July 6, 2020 — The role of a content moderator is to be both a judge and a janitor of the internet, according to Alex Feerst, general counsel at Neuralink.
In a Broadband Breakfast Live Online event on Wednesday, a panel of content moderation experts joined moderator Drew Clark, editor and publisher of Broadband Breakfast, to discuss the future of content moderation in the wake of heightened controversy suurounding Section 230 of the Communications Decency Act.
The event was the first in a three part series on the power, impact and scope of Section 230.
Speaking at the beginning of the panel, Broadband Breakfast Assistant Editor Emily McPhie said Section 230 is what empowers websites to make content moderation decisions. McPhie said that Section 230 reforms would likely make it harder for platforms to moderate selective content.
The job of a content moderator has been altered and expanded through the years, Clark said.
Today, essentially all platforms moderate more content than anyone would ever imagine, Feerst said. Section 230 provides a baseline on top of which platforms can build rule sets, he added, which attempt to actively foster desired communities.
Content moderation is a difficult task, as it is nearly impossible to satisfy everyone at once.
Feerst argued intersubjectivity becomes an issue, as platforms attempt to mediate between all different types of opinions on what should be accepted and what should not.
“Because the content moderation process is so difficult and because approaches vary, it is necessary platforms provide transparency,” said Spandi Singh, a policy analyst at New America’s Open Technology Institute. The institute fights for greater transparency and accountability in content moderation practices.
Further, the panel of moderation experts found a disconnect between their day-to-day efforts and the general public’s understanding of the work they do.
“I would talk to people and felt very misunderstood, because people thought, ‘How hard can it be?’” Feerst said.
To combat this, Clara Tsao, interim co-executive director of the Trust and Safety Professional Association, said that she worked to create a community to provide support for content moderation professionals, while also working to train individuals and centralize resources.
According to Tsao, four basic types of content moderation jobs exist: at-scale user generated content moderators and contractors, monetized content moderators, legal operations processors, and content policy developers.

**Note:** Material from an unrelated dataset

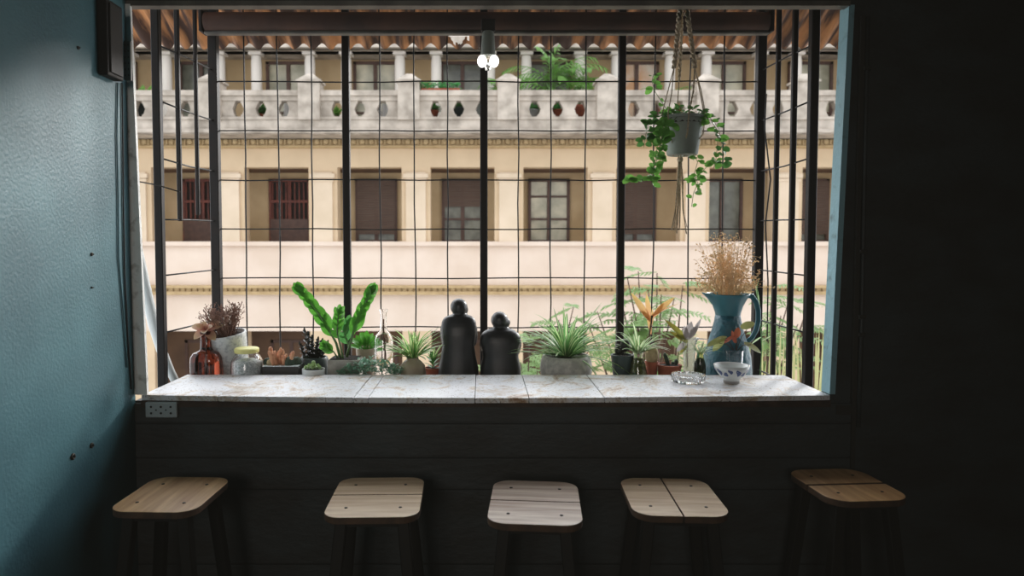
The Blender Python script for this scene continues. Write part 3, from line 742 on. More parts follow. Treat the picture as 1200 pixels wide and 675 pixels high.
# 13/14 statues
def statue(px,ytop,label,rings,arms,head,face,legs):
    Y=3.09; s=Y/F; x=lx(px,Y)
    t=thing('seated_statue',label,'statue',(x,Y,LZ),'pair of seated statues')
    Z=lambda q: zf(q,Y)-LZ
    b=MB()
    b.loft([(0,rings[0][1]*s*1.0,rings[0][2]*s,rings[0][3]*s,0)]+[(Z(q),rx*s,ry*s,cx*s,cy*s) for q,rx,ry,cx,cy in rings],36,2.3)
    for pts,rs in arms: b.tube([(p[0]*s,p[2]*s,Z(p[1])) for p in pts],[r*s for r in rs],14)
    for pts,rs in legs: b.tube([(p[0]*s,p[2]*s,Z(p[1])) for p in pts],[r*s for r in rs],14)
    b.ball((head[0]*s,head[2]*s,Z(head[1])),(head[3]*s,head[4]*s,head[5]*s),24,16)
    b.ball((face[0]*s,face[2]*s,Z(face[1])),(face[3]*s,face[4]*s,face[5]*s),20,14)
    b.ball(((face[0]+face[3]*.35)*s,(face[2]+face[4]*.85)*s,Z(face[1]+1)),(1.6*s,2.4*s,2*s),10,8)   # nose
    o=b.build('figure',M['slate'],t)
    m=o.modifiers.new('merge','REMESH'); m.mode='VOXEL'; m.voxel_size=.0042; m.use_smooth_shade=True
    m=o.modifiers.new('soften','SMOOTH'); m.iterations=9; m.factor=.6
    return t
statue(537,350,'dark slate seated figure statue, the taller of the pair, seen from behind',
  [(441,24.2,17,0,0),(430,23.4,16,0,0),(418,20.8,14,0,-1),(405,18.8,12.5,0,-2),(392,20.4,12,0.3,-2),(383,20.8,11.5,.5,-1),(377.5,20.3,10.5,.6,0),(373.5,18.6,9.5,.8,1),(370.8,15.2,8.4,1,1),(369.2,10.5,7,1.1,2),(368,6.5,6,1.2,3),(360,6,6,1.2,4)],
  [([(-14,378,0),(-16.6,385,1),(-17,394,3),(-16,402,8),(-12,402,20),(0,398,26)],[4.5,5,5,4.8,4.5,4]),([(15,378,0),(17.6,385,1),(18.0,394,3),(17.0,403,8),(12,402,20),(0,398,26)],[4.5,5,5,4.8,4.5,4])],
  (0.6,360,3.5,10.3,11,10.2),(4.2,363.5,7,7.6,7,7.2),
  [([(-11,438,4),(-11,428,14),(-10,404,24),(-10,425,27),(-10,444,26),(-10,449,32)],[10,10,8,7,6,4.5]),([(11,438,4),(11,428,14),(10,404,24),(10,425,27),(10,444,26),(10,449,32)],[10,10,8,7,6,4.5])])
statue(586.5,366,'dark slate seated figure statue, the shorter one with drooping head, seen from behind',
  [(441,24.2,17,0.3,0),(430,24.0,16,0.3,0),(418,21,14,0.3,-1),(408,21.8,13,0,-2),(400,24.4,12.5,0,-2),(394,23.6,12,-.2,-1),(390,21.2,11,-.3,0),(387,17.2,9.5,-.4,1),(385.2,12,7.5,-.3,2),(384,6.5,6.5,0,3),(376,6,6,0,4)],
  [([(-15.5,393,0),(-19,398,1),(-20,404,3),(-18.6,410,8),(-12,410,20),(0,407,26)],[4.5,5,5,4.8,4.5,4]),([(15.5,392,0),(19.4,397,1),(20.4,405,3),(19,414,8),(12,412,20),(0,407,26)],[4.5,5.2,5.2,4.8,4.5,4])],
  (-1,375.5,3.5,10.2,11,10.2),(3.8,378.5,6,8.4,8,7.6),
  [([(-12,438,4),(-12,428,14),(-11,410,24),(-11,428,27),(-11,445,26),(-11,449,32)],[10,10,8,7,6,4.5]),([(12,438,4),(12,428,14),(11,410,24),(11,428,27),(11,445,26),(11,449,32)],[10,10,8,7,6,4.5])])

# 15 big spider plant in grey bowl
Y=3.075; x=lx(664,Y); s=Y/F
t=thing('large_spider_plant','big striped spider plant with long arching leaves in a wide grey stoneware bowl','potted plant',(x,Y,LZ))
pot(t,[(22*s,0),(27*s,.012),(30.2*s,.05),(30.6*s,zz(430)),(29.5*s,zz(422)),(27.5*s,zz(417)),(26.5*s,zz(416))],M['grey_bowl'],(25.5*s,zz(419)),40)
spider(t,(0,-.005,zz(419)),84,(.19,.31),.0088,M['spider_big'],(.45,1.5),(.5,1.3))
b=MB()
for a,l,e,dr in ((PI+.1,.26,.75,.9),(PI-.35,.27,.95,1.3),(PI+.5,.25,.5,1.1),(PI+.25,.29,.35,.55),(-.2,.34,.6,.75),(.15,.28,.8,1.2),(-.6,.3,.4,1.5),(-.9,.24,.3,1.6),(-.35,.33,.25,1.1),(.05,.26,1.2,.7),(.25,.31,1.12,.35),(2.4,.24,1.35,.2),(1.9,.24,1.5,.15),(PI-.1,.22,1.2,.9),(-.1,.33,.45,.3),(PI+.05,.3,.28,.35)):
    b.strap((0,-.005,zz(420)),a,l,.0085,e,dr,11)
b.build('long_leaves',M['spider_big'],t)

# 16 dark glazed pot with a small plant
Y=3.03; x=lx(730,Y); s=Y/F
t=thing('dark_glazed_pot','dark blue green glazed pot with thin trailing sprigs, beside the grey bowl','potted plant',(x,Y,LZ))
pot(t,[(8.5*s,0),(9.5*s,.01),(12.5*s,zz(421)),(13.4*s,zz(416)),(13*s,zz(415.5))],M['dark_pot'],(12*s,zz(418)))
b=MB()
for i in range(9):
    a=rnd(0,6.28); p=Vector((rnd(-.02,.02),rnd(-.02,.02),zz(418))); q=p+Vector((math.cos(a)*.02,math.sin(a)*.02,rnd(.03,.07))); b.tube([p,p.lerp(q,.5)+Vector((0,0,.01)),q],.0012,5)
    b.leaf(q,(math.cos(a),math.sin(a),.3),(0,0,1),.03,.006,.3,.2); b.leaf(p.lerp(q,.6),(math.cos(a+2),math.sin(a+2),.4),(0,0,1),.026,.006,.3,.2)
b.ball((.015,0.01,zz(405)),(.022,.02,.03)); b.ball((-.012,.01,zz(411)),(.02,.02,.022))
b.build('foliage',M['dark_leaf'],t)

# 17 bulbous glass with pale spider plant
Y=3.0; x=lx(749,Y); s=Y/F
t=thing('glass_spider_plant','pale variegated spider plant rooted in a flared green tinted glass','potted plant',(x,Y,LZ))
b=MB(); b.lathe(potlathe(b,[(11*s,0),(12.3*s,.008),(11.5*s,.05),(8*s,zz(425)),(6*s,zz(418)),(7.6*s,zz(411)),(9.5*s,zz(406))],.0022),(0,0,0),28); b.build('glass_body',M['glass'],t,smooth='auto')
b=MB(); b.lathe([(0,.004),(11*s,.006),(11*s,.04),(8*s,zz(426)),(5*s,zz(420)),(0,zz(419))],(0,0,0),18); b.build('roots',mat('mossy roots',hexc(136,140,72),.8,c2=hexc(92,96,48),vs=60,bump=.5,bs=120),t)
spider(t,(0,0,zz(414)),44,(.11,.18),.0072,M['pale_spider'],(.5,1.45),(.5,1.6))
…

Full-time content reviewers and contractors are subject to the poorest working conditions of the bunch, she said.
Although the work is taxing, Feerst emphasized the importance of humans doing this labor, rather than relying on a fully automated process.
Currently, artificial intelligence is used by moderators to draw in pools of questionable content for human review and final decision-making.
“Areas where there is automated decision making are few,” Feerst said. “I think that’s good — humans are far better at this than AI.”
“Not a lot of data around human versus AI content moderation exists,” Singh said. The evidence that does exist shows that automated tools are not as accurate in moderating content as humans, she added.
“It would be nice to do this at scale, but there really is not a way to do so,” Feerst said.
“The space is only going to get more complicated,” Tsao said, arguing that users should have a voice and be able to advocate for their own beliefs in the matter.
If platforms continue to hold so much speech, they must be willing to accept the costs of content moderation, Feerst said.
“It’s going to be expensive if you want to treat employees well,” he said.
Broadband Breakfast’s series on Section 230 will continue next Wednesday with a discussion of the statute in the context of an election year.